── Source data ──

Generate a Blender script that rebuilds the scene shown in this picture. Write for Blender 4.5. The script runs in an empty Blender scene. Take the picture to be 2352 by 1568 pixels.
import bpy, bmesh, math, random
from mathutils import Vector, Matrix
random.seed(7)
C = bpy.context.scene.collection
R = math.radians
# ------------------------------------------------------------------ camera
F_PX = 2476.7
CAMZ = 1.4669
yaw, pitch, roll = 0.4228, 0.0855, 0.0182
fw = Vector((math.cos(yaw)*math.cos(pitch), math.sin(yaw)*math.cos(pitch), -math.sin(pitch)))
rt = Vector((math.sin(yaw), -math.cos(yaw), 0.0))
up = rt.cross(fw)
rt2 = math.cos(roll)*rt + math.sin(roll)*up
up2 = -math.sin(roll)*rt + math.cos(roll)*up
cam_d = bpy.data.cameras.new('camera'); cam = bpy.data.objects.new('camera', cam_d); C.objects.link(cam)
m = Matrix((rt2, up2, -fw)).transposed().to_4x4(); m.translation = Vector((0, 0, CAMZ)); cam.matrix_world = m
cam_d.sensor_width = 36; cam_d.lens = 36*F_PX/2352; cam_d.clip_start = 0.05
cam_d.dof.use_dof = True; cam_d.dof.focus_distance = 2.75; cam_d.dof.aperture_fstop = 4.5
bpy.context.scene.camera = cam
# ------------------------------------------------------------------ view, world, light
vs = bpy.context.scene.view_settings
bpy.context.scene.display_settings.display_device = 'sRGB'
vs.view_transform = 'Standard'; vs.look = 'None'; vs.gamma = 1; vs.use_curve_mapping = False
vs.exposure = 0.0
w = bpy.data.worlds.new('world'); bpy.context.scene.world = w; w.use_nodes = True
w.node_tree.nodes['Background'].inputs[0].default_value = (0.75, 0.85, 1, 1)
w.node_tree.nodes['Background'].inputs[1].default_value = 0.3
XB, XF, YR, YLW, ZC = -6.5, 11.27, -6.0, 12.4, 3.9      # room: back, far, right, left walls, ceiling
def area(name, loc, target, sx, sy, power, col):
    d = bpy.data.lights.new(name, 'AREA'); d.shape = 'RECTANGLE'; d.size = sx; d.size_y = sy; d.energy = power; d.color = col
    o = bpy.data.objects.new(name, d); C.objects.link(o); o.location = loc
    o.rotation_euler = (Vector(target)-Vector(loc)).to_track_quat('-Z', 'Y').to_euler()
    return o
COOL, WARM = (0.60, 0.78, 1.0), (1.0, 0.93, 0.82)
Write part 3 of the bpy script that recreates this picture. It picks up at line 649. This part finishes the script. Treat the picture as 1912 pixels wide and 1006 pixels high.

───

Exercise:
Repeat the records above exactly.

Complete response:
Generate a Blender script that rebuilds the scene shown in this picture. Write for Blender 4.5. The script runs in an empty Blender scene. Take the picture to be 2352 by 1568 pixels.
import bpy, bmesh, math, random
from mathutils import Vector, Matrix
random.seed(7)
C = bpy.context.scene.collection
R = math.radians
# ------------------------------------------------------------------ camera
F_PX = 2476.7
CAMZ = 1.4669
yaw, pitch, roll = 0.4228, 0.0855, 0.0182
fw = Vector((math.cos(yaw)*math.cos(pitch), math.sin(yaw)*math.cos(pitch), -math.sin(pitch)))
rt = Vector((math.sin(yaw), -math.cos(yaw), 0.0))
up = rt.cross(fw)
rt2 = math.cos(roll)*rt + math.sin(roll)*up
up2 = -math.sin(roll)*rt + math.cos(roll)*up
cam_d = bpy.data.cameras.new('camera'); cam = bpy.data.objects.new('camera', cam_d); C.objects.link(cam)
m = Matrix((rt2, up2, -fw)).transposed().to_4x4(); m.translation = Vector((0, 0, CAMZ)); cam.matrix_world = m
cam_d.sensor_width = 36; cam_d.lens = 36*F_PX/2352; cam_d.clip_start = 0.05
cam_d.dof.use_dof = True; cam_d.dof.focus_distance = 2.75; cam_d.dof.aperture_fstop = 4.5
bpy.context.scene.camera = cam
# ------------------------------------------------------------------ view, world, light
vs = bpy.context.scene.view_settings
bpy.context.scene.display_settings.display_device = 'sRGB'
vs.view_transform = 'Standard'; vs.look = 'None'; vs.gamma = 1; vs.use_curve_mapping = False
vs.exposure = 0.0
w = bpy.data.worlds.new('world'); bpy.context.scene.world = w; w.use_nodes = True
w.node_tree.nodes['Background'].inputs[0].default_value = (0.75, 0.85, 1, 1)
w.node_tree.nodes['Background'].inputs[1].default_value = 0.3
XB, XF, YR, YLW, ZC = -6.5, 11.27, -6.0, 12.4, 3.9      # room: back, far, right, left walls, ceiling
def area(name, loc, target, sx, sy, power, col):
    d = bpy.data.lights.new(name, 'AREA'); d.shape = 'RECTANGLE'; d.size = sx; d.size_y = sy; d.energy = power; d.color = col
    o = bpy.data.objects.new(name, d); C.objects.link(o); o.location = loc
    o.rotation_euler = (Vector(target)-Vector(loc)).to_track_quat('-Z', 'Y').to_euler()
    return o
COOL, WARM = (0.60, 0.78, 1.0), (1.0, 0.93, 0.82)
Write part 3 of the bpy script that recreates this picture. It picks up at line 649. This part finishes the script. Treat the picture as 1912 pixels wide and 1006 pixels high.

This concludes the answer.